GIVEN ENTRIES:
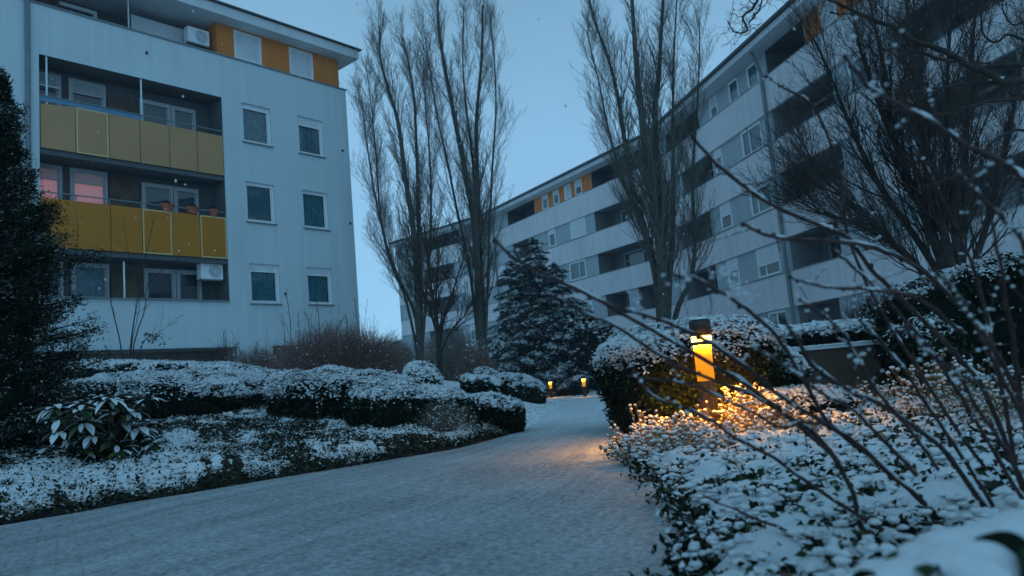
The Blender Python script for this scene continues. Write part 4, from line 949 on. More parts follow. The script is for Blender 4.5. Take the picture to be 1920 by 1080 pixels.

---

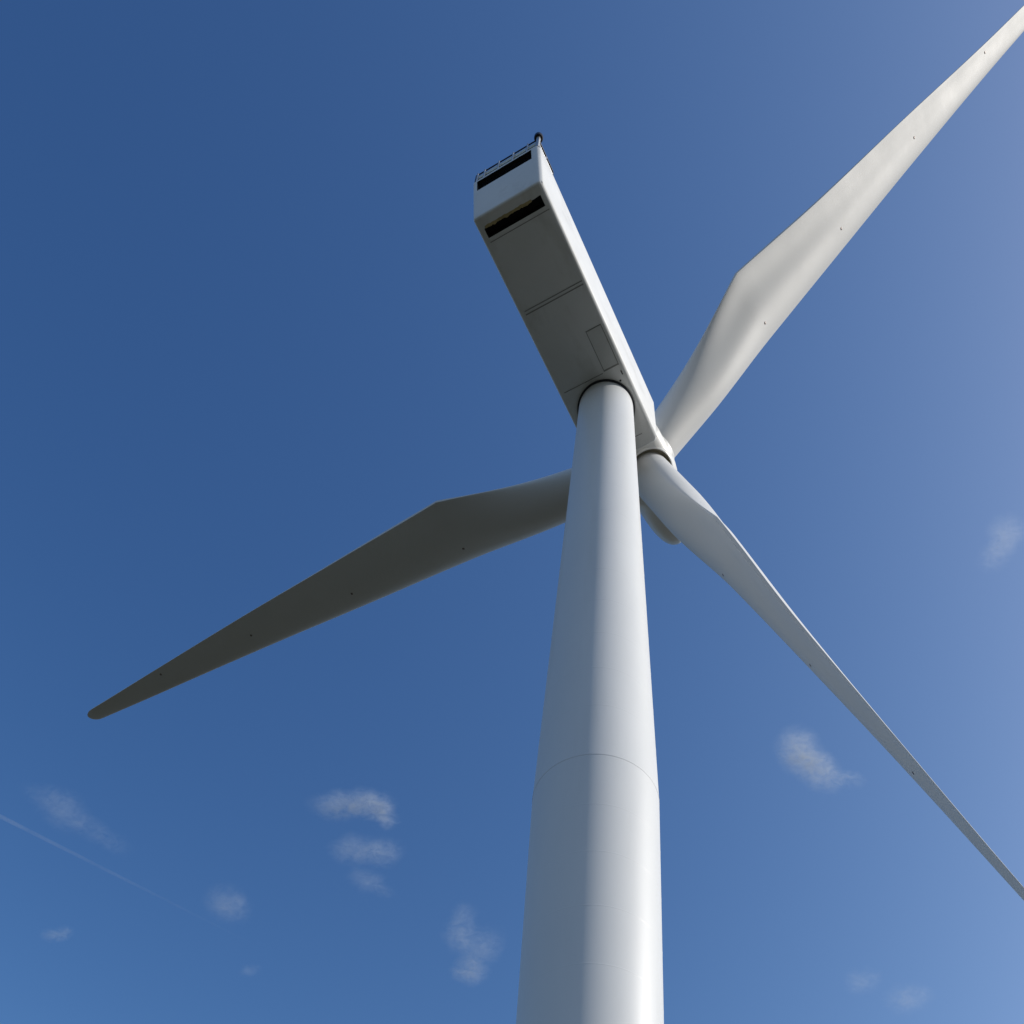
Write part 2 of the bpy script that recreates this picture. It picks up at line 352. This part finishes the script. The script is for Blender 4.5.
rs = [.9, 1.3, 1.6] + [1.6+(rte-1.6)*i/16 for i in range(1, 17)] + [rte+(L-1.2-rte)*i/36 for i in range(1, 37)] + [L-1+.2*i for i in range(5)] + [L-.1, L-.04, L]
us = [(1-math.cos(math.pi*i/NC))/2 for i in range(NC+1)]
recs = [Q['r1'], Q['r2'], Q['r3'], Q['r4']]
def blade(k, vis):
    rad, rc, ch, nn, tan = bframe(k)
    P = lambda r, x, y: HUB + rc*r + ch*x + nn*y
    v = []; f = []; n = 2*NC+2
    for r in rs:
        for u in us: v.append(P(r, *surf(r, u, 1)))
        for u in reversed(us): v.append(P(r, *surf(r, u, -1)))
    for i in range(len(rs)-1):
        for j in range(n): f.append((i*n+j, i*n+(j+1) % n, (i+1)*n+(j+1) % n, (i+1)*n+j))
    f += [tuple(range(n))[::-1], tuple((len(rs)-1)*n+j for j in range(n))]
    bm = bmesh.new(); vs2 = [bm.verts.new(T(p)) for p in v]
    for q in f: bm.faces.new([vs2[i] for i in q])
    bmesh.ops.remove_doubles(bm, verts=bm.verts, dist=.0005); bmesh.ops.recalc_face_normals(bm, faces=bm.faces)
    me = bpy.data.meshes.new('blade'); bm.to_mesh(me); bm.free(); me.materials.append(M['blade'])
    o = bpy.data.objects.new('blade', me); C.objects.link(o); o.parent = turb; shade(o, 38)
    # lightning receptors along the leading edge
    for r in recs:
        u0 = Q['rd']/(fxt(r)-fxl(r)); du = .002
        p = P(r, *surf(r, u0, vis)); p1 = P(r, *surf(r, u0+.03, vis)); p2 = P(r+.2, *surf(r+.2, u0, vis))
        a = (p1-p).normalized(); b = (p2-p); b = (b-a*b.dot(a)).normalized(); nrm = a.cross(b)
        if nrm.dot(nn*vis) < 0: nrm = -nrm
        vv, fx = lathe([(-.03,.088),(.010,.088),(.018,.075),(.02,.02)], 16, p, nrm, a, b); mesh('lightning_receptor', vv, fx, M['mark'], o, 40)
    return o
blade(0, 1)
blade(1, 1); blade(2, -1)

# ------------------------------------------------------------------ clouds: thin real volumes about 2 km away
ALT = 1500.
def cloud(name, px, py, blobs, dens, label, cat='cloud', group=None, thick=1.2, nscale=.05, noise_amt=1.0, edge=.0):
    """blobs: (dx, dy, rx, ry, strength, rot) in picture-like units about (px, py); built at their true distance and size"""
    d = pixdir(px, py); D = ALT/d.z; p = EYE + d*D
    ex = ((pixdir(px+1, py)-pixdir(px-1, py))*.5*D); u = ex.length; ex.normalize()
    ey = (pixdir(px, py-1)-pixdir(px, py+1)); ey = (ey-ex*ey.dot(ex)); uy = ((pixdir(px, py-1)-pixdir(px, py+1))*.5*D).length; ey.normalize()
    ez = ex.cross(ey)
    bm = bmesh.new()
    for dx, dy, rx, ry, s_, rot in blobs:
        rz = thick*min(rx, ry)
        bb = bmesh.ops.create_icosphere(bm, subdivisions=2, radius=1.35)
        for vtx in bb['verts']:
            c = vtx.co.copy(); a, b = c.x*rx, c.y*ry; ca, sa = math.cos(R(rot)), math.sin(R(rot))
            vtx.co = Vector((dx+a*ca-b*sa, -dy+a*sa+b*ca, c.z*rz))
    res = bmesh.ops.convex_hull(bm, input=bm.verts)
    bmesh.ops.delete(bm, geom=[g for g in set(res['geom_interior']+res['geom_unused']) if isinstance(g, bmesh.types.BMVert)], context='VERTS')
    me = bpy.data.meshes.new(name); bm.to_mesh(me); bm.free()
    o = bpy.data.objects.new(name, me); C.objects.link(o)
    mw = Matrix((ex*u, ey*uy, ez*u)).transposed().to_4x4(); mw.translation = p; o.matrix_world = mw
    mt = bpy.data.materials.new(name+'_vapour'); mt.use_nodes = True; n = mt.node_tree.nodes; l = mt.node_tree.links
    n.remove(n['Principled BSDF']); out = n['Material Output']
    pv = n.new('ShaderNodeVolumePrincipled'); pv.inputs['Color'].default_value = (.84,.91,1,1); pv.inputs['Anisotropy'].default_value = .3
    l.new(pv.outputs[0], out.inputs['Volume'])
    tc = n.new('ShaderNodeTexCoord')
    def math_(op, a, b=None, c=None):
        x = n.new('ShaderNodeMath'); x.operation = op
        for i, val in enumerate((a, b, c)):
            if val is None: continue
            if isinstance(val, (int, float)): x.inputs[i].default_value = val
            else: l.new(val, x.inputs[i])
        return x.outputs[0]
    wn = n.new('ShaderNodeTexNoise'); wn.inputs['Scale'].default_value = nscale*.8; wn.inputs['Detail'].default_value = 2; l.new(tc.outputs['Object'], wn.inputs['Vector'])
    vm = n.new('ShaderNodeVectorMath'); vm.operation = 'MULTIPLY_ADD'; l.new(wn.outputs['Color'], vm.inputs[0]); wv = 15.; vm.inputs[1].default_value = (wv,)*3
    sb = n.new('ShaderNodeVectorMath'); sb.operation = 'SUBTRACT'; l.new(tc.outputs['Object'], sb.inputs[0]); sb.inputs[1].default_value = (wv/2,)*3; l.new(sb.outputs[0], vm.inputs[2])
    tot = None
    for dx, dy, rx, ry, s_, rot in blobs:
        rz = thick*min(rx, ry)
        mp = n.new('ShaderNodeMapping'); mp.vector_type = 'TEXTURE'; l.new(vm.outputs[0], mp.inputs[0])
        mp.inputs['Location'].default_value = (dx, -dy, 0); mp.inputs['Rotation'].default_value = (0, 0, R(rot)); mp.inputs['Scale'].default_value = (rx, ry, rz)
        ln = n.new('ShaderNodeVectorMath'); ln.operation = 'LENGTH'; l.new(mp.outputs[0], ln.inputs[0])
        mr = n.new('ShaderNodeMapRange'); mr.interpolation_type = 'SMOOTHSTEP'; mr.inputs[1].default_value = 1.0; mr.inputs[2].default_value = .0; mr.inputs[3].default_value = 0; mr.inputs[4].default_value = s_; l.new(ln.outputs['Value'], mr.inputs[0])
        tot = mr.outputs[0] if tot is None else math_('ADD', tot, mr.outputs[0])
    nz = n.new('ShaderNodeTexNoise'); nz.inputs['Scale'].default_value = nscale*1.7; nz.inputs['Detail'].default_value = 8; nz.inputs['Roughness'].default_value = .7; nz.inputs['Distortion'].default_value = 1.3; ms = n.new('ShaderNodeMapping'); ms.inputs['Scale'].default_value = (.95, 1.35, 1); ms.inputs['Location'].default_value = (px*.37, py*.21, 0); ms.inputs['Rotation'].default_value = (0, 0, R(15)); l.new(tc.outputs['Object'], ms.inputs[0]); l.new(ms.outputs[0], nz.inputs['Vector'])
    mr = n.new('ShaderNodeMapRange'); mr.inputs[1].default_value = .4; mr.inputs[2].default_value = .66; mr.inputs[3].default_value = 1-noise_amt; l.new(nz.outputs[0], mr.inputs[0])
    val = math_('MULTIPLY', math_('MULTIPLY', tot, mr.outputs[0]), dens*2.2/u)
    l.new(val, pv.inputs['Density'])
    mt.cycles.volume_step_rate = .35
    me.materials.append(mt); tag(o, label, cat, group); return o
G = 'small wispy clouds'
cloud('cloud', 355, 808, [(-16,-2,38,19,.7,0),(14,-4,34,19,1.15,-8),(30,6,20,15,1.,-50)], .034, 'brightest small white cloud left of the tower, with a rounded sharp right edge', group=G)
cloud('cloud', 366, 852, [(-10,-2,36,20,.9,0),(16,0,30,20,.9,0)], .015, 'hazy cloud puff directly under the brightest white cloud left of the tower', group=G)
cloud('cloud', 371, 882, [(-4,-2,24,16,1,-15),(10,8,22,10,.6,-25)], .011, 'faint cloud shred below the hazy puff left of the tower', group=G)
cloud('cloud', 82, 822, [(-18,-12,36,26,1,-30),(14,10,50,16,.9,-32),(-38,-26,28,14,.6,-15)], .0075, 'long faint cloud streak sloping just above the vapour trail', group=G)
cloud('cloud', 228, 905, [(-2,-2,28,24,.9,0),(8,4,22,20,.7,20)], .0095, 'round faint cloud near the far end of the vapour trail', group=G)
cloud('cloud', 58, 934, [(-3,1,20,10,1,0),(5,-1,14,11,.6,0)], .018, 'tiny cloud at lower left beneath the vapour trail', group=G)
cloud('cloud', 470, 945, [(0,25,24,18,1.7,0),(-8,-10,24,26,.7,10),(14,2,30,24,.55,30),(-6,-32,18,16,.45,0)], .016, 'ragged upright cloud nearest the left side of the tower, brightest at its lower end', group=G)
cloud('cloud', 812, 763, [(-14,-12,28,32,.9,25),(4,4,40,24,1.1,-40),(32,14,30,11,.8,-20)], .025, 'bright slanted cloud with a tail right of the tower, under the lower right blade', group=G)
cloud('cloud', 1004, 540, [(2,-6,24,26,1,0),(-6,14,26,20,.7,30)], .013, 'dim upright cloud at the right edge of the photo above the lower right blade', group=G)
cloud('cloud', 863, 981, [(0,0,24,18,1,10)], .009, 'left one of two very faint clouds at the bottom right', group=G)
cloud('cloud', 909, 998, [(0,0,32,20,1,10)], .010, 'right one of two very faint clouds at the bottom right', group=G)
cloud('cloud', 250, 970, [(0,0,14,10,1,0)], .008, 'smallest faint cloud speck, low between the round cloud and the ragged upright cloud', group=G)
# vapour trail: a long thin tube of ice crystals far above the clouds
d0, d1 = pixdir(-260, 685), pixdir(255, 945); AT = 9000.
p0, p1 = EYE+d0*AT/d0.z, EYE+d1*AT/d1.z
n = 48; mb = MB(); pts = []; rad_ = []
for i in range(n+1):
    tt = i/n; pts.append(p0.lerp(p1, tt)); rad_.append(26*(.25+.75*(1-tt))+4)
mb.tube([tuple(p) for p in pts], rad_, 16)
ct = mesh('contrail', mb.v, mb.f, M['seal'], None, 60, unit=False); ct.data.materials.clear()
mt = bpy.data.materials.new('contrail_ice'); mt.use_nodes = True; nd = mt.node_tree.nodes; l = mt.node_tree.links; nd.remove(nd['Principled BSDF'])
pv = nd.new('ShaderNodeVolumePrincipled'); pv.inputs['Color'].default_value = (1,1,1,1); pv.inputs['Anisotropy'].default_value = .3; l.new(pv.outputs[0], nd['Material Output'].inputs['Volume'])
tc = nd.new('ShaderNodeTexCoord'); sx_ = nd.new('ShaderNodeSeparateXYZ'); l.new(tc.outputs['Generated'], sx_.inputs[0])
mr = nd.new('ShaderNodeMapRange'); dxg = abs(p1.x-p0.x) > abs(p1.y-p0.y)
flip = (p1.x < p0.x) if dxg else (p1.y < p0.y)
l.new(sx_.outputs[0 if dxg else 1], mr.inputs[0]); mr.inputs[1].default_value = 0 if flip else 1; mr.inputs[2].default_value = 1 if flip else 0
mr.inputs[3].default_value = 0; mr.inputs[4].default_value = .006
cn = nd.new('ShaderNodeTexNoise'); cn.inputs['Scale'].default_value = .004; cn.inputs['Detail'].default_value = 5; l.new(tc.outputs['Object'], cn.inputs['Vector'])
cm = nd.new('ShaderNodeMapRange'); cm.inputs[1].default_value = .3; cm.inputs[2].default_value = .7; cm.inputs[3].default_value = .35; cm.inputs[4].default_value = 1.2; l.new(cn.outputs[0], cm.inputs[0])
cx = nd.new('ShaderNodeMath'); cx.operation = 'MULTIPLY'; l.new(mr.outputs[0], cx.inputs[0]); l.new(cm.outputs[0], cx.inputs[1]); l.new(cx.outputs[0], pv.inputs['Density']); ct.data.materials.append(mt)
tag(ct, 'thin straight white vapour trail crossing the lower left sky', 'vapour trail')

---

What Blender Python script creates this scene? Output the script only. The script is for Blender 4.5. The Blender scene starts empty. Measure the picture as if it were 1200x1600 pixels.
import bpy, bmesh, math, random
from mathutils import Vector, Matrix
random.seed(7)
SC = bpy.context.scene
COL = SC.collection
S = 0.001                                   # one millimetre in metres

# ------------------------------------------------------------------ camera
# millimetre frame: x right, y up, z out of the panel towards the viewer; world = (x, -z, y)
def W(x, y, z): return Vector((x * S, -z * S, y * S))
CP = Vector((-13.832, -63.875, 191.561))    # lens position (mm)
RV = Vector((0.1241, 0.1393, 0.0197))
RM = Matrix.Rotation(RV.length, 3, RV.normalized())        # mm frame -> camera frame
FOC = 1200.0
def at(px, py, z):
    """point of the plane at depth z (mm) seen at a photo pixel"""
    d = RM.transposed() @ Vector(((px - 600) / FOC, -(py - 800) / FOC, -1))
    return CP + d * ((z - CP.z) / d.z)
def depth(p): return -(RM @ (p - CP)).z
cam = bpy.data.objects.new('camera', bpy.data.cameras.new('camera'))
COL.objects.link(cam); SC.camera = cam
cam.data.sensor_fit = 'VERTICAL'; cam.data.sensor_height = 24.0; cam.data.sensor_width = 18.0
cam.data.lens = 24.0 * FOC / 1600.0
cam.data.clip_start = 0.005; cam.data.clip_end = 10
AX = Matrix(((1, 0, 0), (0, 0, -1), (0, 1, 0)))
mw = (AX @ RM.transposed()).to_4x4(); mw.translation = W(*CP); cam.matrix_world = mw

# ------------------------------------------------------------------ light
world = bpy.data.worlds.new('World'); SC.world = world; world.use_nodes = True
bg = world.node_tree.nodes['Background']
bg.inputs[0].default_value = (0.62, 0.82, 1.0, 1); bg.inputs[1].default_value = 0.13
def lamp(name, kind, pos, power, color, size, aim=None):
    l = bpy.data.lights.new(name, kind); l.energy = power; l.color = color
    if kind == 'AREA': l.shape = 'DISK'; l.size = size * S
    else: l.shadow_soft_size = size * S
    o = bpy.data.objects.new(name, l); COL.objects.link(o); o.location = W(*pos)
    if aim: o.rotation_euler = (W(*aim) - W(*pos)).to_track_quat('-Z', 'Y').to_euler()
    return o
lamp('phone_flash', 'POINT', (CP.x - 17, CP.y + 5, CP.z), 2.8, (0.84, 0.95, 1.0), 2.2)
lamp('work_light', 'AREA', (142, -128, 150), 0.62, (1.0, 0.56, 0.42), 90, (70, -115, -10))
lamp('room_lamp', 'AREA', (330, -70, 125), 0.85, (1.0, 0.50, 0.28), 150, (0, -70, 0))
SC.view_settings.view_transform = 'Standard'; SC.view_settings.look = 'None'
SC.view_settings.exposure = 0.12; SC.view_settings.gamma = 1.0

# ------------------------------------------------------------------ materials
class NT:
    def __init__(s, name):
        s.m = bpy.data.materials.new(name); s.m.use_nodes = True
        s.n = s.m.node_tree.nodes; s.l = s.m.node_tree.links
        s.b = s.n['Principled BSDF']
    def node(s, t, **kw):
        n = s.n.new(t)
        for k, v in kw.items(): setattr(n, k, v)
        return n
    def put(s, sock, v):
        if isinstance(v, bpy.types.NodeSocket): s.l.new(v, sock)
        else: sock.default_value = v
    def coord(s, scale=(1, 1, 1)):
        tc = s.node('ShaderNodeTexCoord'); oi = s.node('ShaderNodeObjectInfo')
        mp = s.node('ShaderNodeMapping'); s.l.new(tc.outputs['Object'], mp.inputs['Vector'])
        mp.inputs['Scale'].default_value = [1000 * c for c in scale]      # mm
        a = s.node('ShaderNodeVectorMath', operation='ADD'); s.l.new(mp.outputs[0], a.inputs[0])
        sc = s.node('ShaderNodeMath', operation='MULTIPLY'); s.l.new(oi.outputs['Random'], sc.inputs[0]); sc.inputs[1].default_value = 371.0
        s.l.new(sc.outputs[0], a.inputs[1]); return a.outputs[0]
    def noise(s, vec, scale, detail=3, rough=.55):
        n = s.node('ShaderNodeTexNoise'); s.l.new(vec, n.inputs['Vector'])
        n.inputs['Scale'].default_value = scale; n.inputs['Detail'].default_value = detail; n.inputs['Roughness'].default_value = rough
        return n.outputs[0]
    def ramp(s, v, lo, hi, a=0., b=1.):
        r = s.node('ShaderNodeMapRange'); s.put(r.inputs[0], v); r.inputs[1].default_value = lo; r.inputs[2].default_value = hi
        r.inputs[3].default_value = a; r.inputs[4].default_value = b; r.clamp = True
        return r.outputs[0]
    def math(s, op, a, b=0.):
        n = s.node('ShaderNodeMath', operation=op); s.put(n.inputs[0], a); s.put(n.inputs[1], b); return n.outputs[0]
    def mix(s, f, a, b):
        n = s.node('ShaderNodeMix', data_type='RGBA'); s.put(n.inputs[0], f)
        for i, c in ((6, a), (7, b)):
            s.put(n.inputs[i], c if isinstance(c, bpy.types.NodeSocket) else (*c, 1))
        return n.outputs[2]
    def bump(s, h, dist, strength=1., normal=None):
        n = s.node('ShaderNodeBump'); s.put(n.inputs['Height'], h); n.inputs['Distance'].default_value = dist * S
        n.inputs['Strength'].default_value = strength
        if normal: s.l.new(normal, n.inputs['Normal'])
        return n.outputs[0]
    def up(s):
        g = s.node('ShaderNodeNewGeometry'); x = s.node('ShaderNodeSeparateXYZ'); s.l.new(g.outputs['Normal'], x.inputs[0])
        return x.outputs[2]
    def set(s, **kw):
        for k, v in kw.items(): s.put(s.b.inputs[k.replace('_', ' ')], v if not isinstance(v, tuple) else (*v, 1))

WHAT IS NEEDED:
Starting at the line that contains "Write part 2" and ending at the line that contains "blade(1, 1); blade(2, -1)", retype each line exactly; omit everything outside that range.

TASK RESULT:
Write part 2 of the bpy script that recreates this picture. It picks up at line 352. This part finishes the script. The script is for Blender 4.5.
rs = [.9, 1.3, 1.6] + [1.6+(rte-1.6)*i/16 for i in range(1, 17)] + [rte+(L-1.2-rte)*i/36 for i in range(1, 37)] + [L-1+.2*i for i in range(5)] + [L-.1, L-.04, L]
us = [(1-math.cos(math.pi*i/NC))/2 for i in range(NC+1)]
recs = [Q['r1'], Q['r2'], Q['r3'], Q['r4']]
def blade(k, vis):
    rad, rc, ch, nn, tan = bframe(k)
    P = lambda r, x, y: HUB + rc*r + ch*x + nn*y
    v = []; f = []; n = 2*NC+2
    for r in rs:
        for u in us: v.append(P(r, *surf(r, u, 1)))
        for u in reversed(us): v.append(P(r, *surf(r, u, -1)))
    for i in range(len(rs)-1):
        for j in range(n): f.append((i*n+j, i*n+(j+1) % n, (i+1)*n+(j+1) % n, (i+1)*n+j))
    f += [tuple(range(n))[::-1], tuple((len(rs)-1)*n+j for j in range(n))]
    bm = bmesh.new(); vs2 = [bm.verts.new(T(p)) for p in v]
    for q in f: bm.faces.new([vs2[i] for i in q])
    bmesh.ops.remove_doubles(bm, verts=bm.verts, dist=.0005); bmesh.ops.recalc_face_normals(bm, faces=bm.faces)
    me = bpy.data.meshes.new('blade'); bm.to_mesh(me); bm.free(); me.materials.append(M['blade'])
    o = bpy.data.objects.new('blade', me); C.objects.link(o); o.parent = turb; shade(o, 38)
    # lightning receptors along the leading edge
    for r in recs:
        u0 = Q['rd']/(fxt(r)-fxl(r)); du = .002
        p = P(r, *surf(r, u0, vis)); p1 = P(r, *surf(r, u0+.03, vis)); p2 = P(r+.2, *surf(r+.2, u0, vis))
        a = (p1-p).normalized(); b = (p2-p); b = (b-a*b.dot(a)).normalized(); nrm = a.cross(b)
        if nrm.dot(nn*vis) < 0: nrm = -nrm
        vv, fx = lathe([(-.03,.088),(.010,.088),(.018,.075),(.02,.02)], 16, p, nrm, a, b); mesh('lightning_receptor', vv, fx, M['mark'], o, 40)
    return o
blade(0, 1)
blade(1, 1); blade(2, -1)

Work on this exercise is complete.